-- Begin --

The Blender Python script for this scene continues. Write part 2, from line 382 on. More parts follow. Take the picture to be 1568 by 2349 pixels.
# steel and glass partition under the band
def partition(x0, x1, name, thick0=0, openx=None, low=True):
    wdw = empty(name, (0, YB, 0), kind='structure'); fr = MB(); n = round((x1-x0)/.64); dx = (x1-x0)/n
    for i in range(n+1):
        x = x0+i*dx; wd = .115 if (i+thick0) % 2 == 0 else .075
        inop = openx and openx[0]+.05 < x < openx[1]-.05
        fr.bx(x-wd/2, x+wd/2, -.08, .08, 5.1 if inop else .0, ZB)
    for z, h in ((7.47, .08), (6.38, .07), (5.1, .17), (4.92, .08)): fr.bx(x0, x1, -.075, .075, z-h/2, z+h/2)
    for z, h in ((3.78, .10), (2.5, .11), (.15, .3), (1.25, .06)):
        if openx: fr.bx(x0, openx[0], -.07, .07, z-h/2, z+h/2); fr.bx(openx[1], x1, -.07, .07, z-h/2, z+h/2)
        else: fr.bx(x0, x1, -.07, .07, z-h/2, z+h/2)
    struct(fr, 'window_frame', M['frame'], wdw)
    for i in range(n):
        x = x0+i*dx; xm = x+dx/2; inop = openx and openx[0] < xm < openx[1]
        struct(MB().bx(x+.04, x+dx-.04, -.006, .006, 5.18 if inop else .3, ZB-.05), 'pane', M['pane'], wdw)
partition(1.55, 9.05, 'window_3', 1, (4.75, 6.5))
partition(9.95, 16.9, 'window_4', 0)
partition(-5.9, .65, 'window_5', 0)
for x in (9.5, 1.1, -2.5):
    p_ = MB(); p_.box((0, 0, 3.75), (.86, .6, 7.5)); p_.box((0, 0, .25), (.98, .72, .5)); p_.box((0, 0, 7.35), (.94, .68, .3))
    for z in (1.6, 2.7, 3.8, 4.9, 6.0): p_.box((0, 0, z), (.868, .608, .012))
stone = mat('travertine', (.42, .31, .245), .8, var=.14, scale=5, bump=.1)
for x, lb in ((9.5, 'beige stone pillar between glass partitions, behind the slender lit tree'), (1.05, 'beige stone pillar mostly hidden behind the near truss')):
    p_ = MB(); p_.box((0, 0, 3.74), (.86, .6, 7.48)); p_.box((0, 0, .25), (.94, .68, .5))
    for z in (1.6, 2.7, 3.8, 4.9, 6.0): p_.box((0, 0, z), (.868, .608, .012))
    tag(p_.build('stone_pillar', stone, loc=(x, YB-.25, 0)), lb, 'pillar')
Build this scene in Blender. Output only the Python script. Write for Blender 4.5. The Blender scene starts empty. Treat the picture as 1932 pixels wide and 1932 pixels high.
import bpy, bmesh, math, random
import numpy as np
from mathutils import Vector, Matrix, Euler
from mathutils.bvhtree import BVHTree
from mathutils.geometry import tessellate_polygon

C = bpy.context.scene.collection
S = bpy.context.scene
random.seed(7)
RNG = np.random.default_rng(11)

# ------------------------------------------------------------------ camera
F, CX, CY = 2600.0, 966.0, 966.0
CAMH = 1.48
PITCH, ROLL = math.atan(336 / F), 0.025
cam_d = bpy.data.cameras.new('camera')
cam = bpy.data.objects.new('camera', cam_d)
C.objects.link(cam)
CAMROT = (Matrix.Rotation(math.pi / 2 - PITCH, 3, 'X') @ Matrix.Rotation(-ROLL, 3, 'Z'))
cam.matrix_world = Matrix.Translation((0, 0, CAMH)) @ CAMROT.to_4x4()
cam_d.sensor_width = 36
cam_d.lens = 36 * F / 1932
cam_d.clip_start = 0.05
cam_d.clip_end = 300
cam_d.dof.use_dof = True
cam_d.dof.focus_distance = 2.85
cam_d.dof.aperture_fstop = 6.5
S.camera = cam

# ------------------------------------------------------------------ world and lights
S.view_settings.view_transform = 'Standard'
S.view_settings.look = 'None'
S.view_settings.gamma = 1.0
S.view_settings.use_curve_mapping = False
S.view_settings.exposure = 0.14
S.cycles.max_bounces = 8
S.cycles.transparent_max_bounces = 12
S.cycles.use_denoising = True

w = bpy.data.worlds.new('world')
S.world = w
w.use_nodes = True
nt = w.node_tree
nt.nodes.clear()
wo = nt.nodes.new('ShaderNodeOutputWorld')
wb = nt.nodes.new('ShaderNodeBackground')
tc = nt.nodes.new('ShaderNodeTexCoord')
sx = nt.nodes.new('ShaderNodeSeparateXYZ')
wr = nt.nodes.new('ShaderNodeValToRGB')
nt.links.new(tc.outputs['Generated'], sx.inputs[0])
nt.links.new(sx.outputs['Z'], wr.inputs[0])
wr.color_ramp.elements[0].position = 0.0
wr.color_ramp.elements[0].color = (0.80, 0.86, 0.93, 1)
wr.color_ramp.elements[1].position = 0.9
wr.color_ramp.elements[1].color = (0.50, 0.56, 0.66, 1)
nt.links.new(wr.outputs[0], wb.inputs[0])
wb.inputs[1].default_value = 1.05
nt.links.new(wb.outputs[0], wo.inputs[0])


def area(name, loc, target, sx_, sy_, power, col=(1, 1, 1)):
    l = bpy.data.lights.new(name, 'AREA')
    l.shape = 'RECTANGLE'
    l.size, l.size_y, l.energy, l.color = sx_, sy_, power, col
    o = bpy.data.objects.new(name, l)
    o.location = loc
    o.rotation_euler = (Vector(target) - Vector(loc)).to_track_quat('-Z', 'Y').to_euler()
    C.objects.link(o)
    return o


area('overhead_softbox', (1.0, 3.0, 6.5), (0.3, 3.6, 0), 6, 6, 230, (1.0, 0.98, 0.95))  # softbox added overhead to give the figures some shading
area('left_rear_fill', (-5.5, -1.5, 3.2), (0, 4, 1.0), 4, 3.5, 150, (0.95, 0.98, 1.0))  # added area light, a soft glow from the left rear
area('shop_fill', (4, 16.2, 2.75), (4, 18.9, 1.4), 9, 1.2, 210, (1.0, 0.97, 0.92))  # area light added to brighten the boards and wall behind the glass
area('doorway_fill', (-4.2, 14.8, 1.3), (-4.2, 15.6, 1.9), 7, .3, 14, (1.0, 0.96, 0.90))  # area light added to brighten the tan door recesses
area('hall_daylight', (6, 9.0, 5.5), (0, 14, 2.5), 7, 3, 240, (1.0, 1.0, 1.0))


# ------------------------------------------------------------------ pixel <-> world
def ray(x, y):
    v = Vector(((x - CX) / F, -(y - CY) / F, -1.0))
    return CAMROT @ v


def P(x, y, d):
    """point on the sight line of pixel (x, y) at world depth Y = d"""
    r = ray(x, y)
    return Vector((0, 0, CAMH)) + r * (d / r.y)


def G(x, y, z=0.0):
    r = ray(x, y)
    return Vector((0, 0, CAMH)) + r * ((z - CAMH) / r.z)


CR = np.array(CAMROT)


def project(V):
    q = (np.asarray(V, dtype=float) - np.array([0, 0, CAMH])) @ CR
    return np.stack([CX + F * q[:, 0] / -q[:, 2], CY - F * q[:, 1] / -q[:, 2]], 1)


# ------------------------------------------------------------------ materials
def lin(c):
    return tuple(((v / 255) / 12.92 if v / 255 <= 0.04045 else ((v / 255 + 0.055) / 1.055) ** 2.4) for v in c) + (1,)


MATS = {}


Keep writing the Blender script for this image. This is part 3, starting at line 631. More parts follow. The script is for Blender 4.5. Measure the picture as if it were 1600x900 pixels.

-- End --

_WHAT TO DO_.
Print all the data exactly.

_RESULT BELOW_.
The Blender Python script for this scene continues. Write part 2, from line 382 on. More parts follow. Take the picture to be 1568 by 2349 pixels.
# steel and glass partition under the band
def partition(x0, x1, name, thick0=0, openx=None, low=True):
    wdw = empty(name, (0, YB, 0), kind='structure'); fr = MB(); n = round((x1-x0)/.64); dx = (x1-x0)/n
    for i in range(n+1):
        x = x0+i*dx; wd = .115 if (i+thick0) % 2 == 0 else .075
        inop = openx and openx[0]+.05 < x < openx[1]-.05
        fr.bx(x-wd/2, x+wd/2, -.08, .08, 5.1 if inop else .0, ZB)
    for z, h in ((7.47, .08), (6.38, .07), (5.1, .17), (4.92, .08)): fr.bx(x0, x1, -.075, .075, z-h/2, z+h/2)
    for z, h in ((3.78, .10), (2.5, .11), (.15, .3), (1.25, .06)):
        if openx: fr.bx(x0, openx[0], -.07, .07, z-h/2, z+h/2); fr.bx(openx[1], x1, -.07, .07, z-h/2, z+h/2)
        else: fr.bx(x0, x1, -.07, .07, z-h/2, z+h/2)
    struct(fr, 'window_frame', M['frame'], wdw)
    for i in range(n):
        x = x0+i*dx; xm = x+dx/2; inop = openx and openx[0] < xm < openx[1]
        struct(MB().bx(x+.04, x+dx-.04, -.006, .006, 5.18 if inop else .3, ZB-.05), 'pane', M['pane'], wdw)
partition(1.55, 9.05, 'window_3', 1, (4.75, 6.5))
partition(9.95, 16.9, 'window_4', 0)
partition(-5.9, .65, 'window_5', 0)
for x in (9.5, 1.1, -2.5):
    p_ = MB(); p_.box((0, 0, 3.75), (.86, .6, 7.5)); p_.box((0, 0, .25), (.98, .72, .5)); p_.box((0, 0, 7.35), (.94, .68, .3))
    for z in (1.6, 2.7, 3.8, 4.9, 6.0): p_.box((0, 0, z), (.868, .608, .012))
stone = mat('travertine', (.42, .31, .245), .8, var=.14, scale=5, bump=.1)
for x, lb in ((9.5, 'beige stone pillar between glass partitions, behind the slender lit tree'), (1.05, 'beige stone pillar mostly hidden behind the near truss')):
    p_ = MB(); p_.box((0, 0, 3.74), (.86, .6, 7.48)); p_.box((0, 0, .25), (.94, .68, .5))
    for z in (1.6, 2.7, 3.8, 4.9, 6.0): p_.box((0, 0, z), (.868, .608, .012))
    tag(p_.build('stone_pillar', stone, loc=(x, YB-.25, 0)), lb, 'pillar')
Build this scene in Blender. Output only the Python script. Write for Blender 4.5. The Blender scene starts empty. Treat the picture as 1932 pixels wide and 1932 pixels high.
import bpy, bmesh, math, random
import numpy as np
from mathutils import Vector, Matrix, Euler
from mathutils.bvhtree import BVHTree
from mathutils.geometry import tessellate_polygon

C = bpy.context.scene.collection
S = bpy.context.scene
random.seed(7)
RNG = np.random.default_rng(11)

# ------------------------------------------------------------------ camera
F, CX, CY = 2600.0, 966.0, 966.0
CAMH = 1.48
PITCH, ROLL = math.atan(336 / F), 0.025
cam_d = bpy.data.cameras.new('camera')
cam = bpy.data.objects.new('camera', cam_d)
C.objects.link(cam)
CAMROT = (Matrix.Rotation(math.pi / 2 - PITCH, 3, 'X') @ Matrix.Rotation(-ROLL, 3, 'Z'))
cam.matrix_world = Matrix.Translation((0, 0, CAMH)) @ CAMROT.to_4x4()
cam_d.sensor_width = 36
cam_d.lens = 36 * F / 1932
cam_d.clip_start = 0.05
cam_d.clip_end = 300
cam_d.dof.use_dof = True
cam_d.dof.focus_distance = 2.85
cam_d.dof.aperture_fstop = 6.5
S.camera = cam

# ------------------------------------------------------------------ world and lights
S.view_settings.view_transform = 'Standard'
S.view_settings.look = 'None'
S.view_settings.gamma = 1.0
S.view_settings.use_curve_mapping = False
S.view_settings.exposure = 0.14
S.cycles.max_bounces = 8
S.cycles.transparent_max_bounces = 12
S.cycles.use_denoising = True

w = bpy.data.worlds.new('world')
S.world = w
w.use_nodes = True
nt = w.node_tree
nt.nodes.clear()
wo = nt.nodes.new('ShaderNodeOutputWorld')
wb = nt.nodes.new('ShaderNodeBackground')
tc = nt.nodes.new('ShaderNodeTexCoord')
sx = nt.nodes.new('ShaderNodeSeparateXYZ')
wr = nt.nodes.new('ShaderNodeValToRGB')
nt.links.new(tc.outputs['Generated'], sx.inputs[0])
nt.links.new(sx.outputs['Z'], wr.inputs[0])
wr.color_ramp.elements[0].position = 0.0
wr.color_ramp.elements[0].color = (0.80, 0.86, 0.93, 1)
wr.color_ramp.elements[1].position = 0.9
wr.color_ramp.elements[1].color = (0.50, 0.56, 0.66, 1)
nt.links.new(wr.outputs[0], wb.inputs[0])
wb.inputs[1].default_value = 1.05
nt.links.new(wb.outputs[0], wo.inputs[0])


def area(name, loc, target, sx_, sy_, power, col=(1, 1, 1)):
    l = bpy.data.lights.new(name, 'AREA')
    l.shape = 'RECTANGLE'
    l.size, l.size_y, l.energy, l.color = sx_, sy_, power, col
    o = bpy.data.objects.new(name, l)
    o.location = loc
    o.rotation_euler = (Vector(target) - Vector(loc)).to_track_quat('-Z', 'Y').to_euler()
    C.objects.link(o)
    return o


area('overhead_softbox', (1.0, 3.0, 6.5), (0.3, 3.6, 0), 6, 6, 230, (1.0, 0.98, 0.95))  # softbox added overhead to give the figures some shading
area('left_rear_fill', (-5.5, -1.5, 3.2), (0, 4, 1.0), 4, 3.5, 150, (0.95, 0.98, 1.0))  # added area light, a soft glow from the left rear
area('shop_fill', (4, 16.2, 2.75), (4, 18.9, 1.4), 9, 1.2, 210, (1.0, 0.97, 0.92))  # area light added to brighten the boards and wall behind the glass
area('doorway_fill', (-4.2, 14.8, 1.3), (-4.2, 15.6, 1.9), 7, .3, 14, (1.0, 0.96, 0.90))  # area light added to brighten the tan door recesses
area('hall_daylight', (6, 9.0, 5.5), (0, 14, 2.5), 7, 3, 240, (1.0, 1.0, 1.0))


# ------------------------------------------------------------------ pixel <-> world
def ray(x, y):
    v = Vector(((x - CX) / F, -(y - CY) / F, -1.0))
    return CAMROT @ v


def P(x, y, d):
    """point on the sight line of pixel (x, y) at world depth Y = d"""
    r = ray(x, y)
    return Vector((0, 0, CAMH)) + r * (d / r.y)


def G(x, y, z=0.0):
    r = ray(x, y)
    return Vector((0, 0, CAMH)) + r * ((z - CAMH) / r.z)


CR = np.array(CAMROT)


def project(V):
    q = (np.asarray(V, dtype=float) - np.array([0, 0, CAMH])) @ CR
    return np.stack([CX + F * q[:, 0] / -q[:, 2], CY - F * q[:, 1] / -q[:, 2]], 1)


# ------------------------------------------------------------------ materials
def lin(c):
    return tuple(((v / 255) / 12.92 if v / 255 <= 0.04045 else ((v / 255 + 0.055) / 1.055) ** 2.4) for v in c) + (1,)


MATS = {}


Keep writing the Blender script for this image. This is part 3, starting at line 631. More parts follow. The script is for Blender 4.5. Measure the picture as if it were 1600x900 pixels.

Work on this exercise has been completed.